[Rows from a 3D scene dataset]
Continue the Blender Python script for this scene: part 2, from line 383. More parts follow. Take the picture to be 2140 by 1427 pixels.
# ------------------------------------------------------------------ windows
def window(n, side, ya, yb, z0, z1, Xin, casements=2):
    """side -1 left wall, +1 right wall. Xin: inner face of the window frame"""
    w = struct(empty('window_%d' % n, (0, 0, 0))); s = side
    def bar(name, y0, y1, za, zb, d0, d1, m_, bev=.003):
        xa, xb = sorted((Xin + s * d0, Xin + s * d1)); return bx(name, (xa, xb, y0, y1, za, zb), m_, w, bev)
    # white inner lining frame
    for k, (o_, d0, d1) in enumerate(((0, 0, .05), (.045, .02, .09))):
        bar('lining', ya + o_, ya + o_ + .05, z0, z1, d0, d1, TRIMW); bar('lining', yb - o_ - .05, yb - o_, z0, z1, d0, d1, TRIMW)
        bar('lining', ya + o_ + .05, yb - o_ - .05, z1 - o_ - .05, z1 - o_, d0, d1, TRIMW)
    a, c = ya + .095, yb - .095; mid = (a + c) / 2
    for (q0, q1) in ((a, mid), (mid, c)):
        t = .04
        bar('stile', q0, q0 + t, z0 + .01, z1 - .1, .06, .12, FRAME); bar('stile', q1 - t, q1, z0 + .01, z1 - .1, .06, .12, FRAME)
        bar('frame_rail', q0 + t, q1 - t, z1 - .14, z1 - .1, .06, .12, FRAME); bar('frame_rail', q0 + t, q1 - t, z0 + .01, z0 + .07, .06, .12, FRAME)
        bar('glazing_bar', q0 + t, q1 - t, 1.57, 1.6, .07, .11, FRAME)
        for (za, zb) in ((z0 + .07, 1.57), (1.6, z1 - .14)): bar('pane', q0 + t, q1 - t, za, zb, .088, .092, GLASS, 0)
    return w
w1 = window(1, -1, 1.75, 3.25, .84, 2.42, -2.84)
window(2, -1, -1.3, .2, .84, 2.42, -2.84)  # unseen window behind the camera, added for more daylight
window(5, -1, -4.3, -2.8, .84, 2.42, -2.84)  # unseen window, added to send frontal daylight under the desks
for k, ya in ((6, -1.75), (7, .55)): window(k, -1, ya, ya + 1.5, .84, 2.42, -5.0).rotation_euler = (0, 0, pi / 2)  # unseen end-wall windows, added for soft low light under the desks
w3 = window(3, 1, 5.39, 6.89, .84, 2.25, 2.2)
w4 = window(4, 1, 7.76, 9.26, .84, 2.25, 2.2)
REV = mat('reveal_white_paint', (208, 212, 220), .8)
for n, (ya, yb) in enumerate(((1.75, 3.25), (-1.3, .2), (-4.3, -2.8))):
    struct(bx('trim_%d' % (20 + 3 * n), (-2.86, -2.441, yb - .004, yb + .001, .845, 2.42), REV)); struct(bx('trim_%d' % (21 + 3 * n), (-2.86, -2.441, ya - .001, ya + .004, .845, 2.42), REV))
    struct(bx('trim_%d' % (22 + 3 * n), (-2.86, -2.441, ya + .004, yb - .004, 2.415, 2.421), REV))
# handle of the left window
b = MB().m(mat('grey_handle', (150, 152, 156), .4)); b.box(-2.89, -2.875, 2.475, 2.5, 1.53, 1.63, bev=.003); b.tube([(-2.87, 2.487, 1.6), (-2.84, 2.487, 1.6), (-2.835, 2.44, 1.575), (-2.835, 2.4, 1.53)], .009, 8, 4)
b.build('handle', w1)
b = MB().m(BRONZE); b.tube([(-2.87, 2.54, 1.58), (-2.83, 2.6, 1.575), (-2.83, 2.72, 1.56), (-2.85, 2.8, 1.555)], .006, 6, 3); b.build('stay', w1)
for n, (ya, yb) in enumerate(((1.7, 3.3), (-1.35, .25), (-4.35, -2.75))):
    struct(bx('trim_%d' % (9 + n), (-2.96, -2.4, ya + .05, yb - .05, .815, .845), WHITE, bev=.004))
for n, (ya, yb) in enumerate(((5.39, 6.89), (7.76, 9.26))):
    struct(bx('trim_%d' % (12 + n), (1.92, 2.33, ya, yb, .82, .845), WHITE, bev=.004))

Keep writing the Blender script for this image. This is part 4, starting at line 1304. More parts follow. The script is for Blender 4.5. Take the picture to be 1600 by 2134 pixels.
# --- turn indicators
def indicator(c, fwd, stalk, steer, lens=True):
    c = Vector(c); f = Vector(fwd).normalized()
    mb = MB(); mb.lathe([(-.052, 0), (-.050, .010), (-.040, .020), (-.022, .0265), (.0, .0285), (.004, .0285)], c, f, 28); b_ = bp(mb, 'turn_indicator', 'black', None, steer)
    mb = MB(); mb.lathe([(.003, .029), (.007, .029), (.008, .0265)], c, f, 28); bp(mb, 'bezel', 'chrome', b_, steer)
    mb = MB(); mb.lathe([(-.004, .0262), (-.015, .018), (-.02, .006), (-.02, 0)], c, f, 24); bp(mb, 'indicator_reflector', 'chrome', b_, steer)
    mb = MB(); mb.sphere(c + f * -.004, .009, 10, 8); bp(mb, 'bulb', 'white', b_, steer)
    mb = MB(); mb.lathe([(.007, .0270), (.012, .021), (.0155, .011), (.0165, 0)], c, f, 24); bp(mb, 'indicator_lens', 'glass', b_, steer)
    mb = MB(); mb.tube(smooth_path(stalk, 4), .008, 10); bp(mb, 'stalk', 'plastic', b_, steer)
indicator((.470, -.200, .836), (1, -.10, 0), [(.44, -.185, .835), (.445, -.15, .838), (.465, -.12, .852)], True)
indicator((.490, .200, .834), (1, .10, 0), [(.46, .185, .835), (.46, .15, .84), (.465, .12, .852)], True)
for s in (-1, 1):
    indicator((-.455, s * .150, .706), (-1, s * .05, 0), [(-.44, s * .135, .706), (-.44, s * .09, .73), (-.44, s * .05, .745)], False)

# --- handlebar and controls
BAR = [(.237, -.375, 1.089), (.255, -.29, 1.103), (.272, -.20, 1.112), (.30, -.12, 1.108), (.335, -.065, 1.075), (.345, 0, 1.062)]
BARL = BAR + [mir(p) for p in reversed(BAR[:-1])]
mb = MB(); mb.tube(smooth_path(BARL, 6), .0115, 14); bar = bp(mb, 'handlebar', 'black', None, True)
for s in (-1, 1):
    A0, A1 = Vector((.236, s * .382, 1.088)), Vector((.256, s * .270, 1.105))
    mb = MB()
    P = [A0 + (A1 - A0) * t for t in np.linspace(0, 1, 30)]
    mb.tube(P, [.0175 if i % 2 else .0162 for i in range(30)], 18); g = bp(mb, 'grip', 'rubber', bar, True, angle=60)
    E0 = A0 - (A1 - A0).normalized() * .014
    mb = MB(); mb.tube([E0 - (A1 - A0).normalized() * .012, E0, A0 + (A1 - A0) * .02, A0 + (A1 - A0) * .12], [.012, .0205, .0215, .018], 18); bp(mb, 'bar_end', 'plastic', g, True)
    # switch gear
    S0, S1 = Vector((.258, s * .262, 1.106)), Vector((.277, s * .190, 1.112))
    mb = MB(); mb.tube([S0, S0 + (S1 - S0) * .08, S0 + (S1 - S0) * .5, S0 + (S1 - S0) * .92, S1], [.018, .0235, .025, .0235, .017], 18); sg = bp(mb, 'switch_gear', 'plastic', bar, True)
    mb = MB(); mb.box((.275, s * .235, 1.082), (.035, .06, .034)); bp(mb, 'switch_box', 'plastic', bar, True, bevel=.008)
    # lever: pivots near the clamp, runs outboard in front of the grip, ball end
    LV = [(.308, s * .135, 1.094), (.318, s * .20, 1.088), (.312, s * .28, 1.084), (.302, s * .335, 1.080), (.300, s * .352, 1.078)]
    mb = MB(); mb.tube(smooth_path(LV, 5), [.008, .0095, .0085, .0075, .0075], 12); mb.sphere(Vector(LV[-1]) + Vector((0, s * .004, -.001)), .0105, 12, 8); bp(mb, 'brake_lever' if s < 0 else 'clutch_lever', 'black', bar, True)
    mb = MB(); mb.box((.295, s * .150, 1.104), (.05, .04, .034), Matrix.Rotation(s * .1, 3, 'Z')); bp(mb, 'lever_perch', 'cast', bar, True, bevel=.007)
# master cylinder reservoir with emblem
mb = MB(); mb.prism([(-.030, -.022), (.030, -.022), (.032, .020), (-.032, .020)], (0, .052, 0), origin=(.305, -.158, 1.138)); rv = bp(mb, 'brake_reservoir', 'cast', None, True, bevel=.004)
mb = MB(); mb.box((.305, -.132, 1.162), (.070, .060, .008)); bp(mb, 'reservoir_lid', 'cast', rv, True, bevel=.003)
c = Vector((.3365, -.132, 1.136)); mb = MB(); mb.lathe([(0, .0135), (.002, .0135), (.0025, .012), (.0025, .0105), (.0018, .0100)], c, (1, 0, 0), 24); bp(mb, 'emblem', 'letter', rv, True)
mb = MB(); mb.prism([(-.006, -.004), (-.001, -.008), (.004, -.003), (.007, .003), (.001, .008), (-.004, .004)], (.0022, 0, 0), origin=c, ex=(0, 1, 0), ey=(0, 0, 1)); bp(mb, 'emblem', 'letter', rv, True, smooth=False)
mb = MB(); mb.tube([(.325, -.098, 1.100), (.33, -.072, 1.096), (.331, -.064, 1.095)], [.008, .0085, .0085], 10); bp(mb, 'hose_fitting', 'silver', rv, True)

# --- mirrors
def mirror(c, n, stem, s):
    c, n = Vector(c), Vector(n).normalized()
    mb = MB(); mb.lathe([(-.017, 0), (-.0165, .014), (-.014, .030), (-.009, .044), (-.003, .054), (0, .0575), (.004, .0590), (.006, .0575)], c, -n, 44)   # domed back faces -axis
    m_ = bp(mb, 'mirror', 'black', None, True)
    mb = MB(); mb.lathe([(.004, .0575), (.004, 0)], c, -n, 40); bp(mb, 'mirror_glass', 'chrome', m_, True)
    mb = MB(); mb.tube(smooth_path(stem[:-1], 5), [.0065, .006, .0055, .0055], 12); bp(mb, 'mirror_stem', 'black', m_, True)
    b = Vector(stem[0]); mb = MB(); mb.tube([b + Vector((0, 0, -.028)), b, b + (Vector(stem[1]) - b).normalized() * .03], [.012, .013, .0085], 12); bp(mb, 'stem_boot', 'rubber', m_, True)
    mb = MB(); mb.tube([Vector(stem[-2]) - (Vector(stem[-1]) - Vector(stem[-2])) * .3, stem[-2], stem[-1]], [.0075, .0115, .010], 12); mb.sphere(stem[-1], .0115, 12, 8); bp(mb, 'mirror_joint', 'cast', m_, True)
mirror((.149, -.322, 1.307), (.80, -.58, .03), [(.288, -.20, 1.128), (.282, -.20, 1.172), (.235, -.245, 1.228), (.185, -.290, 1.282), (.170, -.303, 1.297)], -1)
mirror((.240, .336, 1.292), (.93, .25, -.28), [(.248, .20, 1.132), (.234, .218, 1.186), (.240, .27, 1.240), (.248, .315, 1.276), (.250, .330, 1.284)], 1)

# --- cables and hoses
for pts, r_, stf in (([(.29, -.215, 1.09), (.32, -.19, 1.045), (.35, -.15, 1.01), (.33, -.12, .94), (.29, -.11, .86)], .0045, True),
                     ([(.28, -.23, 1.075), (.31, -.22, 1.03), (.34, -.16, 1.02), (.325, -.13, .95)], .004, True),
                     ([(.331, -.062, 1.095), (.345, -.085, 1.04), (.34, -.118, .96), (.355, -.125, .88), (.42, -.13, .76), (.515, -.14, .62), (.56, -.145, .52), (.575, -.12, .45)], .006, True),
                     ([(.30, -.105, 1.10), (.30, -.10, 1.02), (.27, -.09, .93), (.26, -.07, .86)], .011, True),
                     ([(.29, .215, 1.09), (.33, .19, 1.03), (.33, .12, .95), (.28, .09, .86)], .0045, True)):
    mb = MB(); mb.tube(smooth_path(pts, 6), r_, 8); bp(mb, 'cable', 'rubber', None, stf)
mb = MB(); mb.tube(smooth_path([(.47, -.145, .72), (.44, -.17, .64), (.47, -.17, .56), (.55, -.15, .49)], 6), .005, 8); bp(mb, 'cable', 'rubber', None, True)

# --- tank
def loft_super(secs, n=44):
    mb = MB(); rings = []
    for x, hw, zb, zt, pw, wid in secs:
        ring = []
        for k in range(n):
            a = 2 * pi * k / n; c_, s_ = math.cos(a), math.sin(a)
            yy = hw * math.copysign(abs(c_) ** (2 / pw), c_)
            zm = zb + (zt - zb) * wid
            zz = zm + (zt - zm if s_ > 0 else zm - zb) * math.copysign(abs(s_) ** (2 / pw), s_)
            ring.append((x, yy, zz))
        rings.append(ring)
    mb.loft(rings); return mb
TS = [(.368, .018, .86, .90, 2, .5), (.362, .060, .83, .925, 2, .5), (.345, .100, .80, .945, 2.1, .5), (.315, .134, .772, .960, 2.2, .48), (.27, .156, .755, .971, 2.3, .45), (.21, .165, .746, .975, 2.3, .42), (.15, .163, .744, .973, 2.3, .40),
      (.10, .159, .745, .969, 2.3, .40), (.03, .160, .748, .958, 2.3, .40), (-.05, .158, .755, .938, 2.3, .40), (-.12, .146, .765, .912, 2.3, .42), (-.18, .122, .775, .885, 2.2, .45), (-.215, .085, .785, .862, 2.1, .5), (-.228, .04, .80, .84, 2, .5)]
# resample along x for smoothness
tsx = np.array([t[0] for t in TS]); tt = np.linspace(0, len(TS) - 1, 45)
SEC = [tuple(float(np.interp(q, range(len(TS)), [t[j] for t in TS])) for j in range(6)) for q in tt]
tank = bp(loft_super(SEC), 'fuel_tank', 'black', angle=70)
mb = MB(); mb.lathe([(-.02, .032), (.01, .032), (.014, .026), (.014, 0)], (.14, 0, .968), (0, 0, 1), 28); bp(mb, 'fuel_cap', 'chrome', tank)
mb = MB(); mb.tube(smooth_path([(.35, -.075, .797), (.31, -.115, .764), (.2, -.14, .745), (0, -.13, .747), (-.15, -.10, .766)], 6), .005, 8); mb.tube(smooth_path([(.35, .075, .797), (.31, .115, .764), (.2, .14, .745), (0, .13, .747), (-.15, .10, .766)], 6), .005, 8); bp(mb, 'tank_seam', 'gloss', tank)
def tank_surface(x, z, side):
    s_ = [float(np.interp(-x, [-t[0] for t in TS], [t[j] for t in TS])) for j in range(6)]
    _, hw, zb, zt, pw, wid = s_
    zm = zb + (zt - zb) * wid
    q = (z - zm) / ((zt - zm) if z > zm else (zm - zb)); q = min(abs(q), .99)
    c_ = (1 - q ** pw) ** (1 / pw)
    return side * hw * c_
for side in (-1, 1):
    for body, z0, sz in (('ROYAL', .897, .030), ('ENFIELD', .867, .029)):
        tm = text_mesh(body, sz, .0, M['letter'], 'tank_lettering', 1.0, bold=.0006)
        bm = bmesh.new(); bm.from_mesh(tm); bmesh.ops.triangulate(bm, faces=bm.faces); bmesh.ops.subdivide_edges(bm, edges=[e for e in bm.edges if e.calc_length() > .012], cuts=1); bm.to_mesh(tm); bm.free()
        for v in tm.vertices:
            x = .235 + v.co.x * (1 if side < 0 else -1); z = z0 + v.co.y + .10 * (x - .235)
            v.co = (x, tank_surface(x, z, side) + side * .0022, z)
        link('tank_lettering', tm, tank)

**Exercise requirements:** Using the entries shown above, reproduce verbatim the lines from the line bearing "Keep writing the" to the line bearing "indicator((-.455, s *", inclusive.

**Result:**
Keep writing the Blender script for this image. This is part 4, starting at line 1304. More parts follow. The script is for Blender 4.5. Take the picture to be 1600 by 2134 pixels.
# --- turn indicators
def indicator(c, fwd, stalk, steer, lens=True):
    c = Vector(c); f = Vector(fwd).normalized()
    mb = MB(); mb.lathe([(-.052, 0), (-.050, .010), (-.040, .020), (-.022, .0265), (.0, .0285), (.004, .0285)], c, f, 28); b_ = bp(mb, 'turn_indicator', 'black', None, steer)
    mb = MB(); mb.lathe([(.003, .029), (.007, .029), (.008, .0265)], c, f, 28); bp(mb, 'bezel', 'chrome', b_, steer)
    mb = MB(); mb.lathe([(-.004, .0262), (-.015, .018), (-.02, .006), (-.02, 0)], c, f, 24); bp(mb, 'indicator_reflector', 'chrome', b_, steer)
    mb = MB(); mb.sphere(c + f * -.004, .009, 10, 8); bp(mb, 'bulb', 'white', b_, steer)
    mb = MB(); mb.lathe([(.007, .0270), (.012, .021), (.0155, .011), (.0165, 0)], c, f, 24); bp(mb, 'indicator_lens', 'glass', b_, steer)
    mb = MB(); mb.tube(smooth_path(stalk, 4), .008, 10); bp(mb, 'stalk', 'plastic', b_, steer)
indicator((.470, -.200, .836), (1, -.10, 0), [(.44, -.185, .835), (.445, -.15, .838), (.465, -.12, .852)], True)
indicator((.490, .200, .834), (1, .10, 0), [(.46, .185, .835), (.46, .15, .84), (.465, .12, .852)], True)
for s in (-1, 1):
    indicator((-.455, s * .150, .706), (-1, s * .05, 0), [(-.44, s * .135, .706), (-.44, s * .09, .73), (-.44, s * .05, .745)], False)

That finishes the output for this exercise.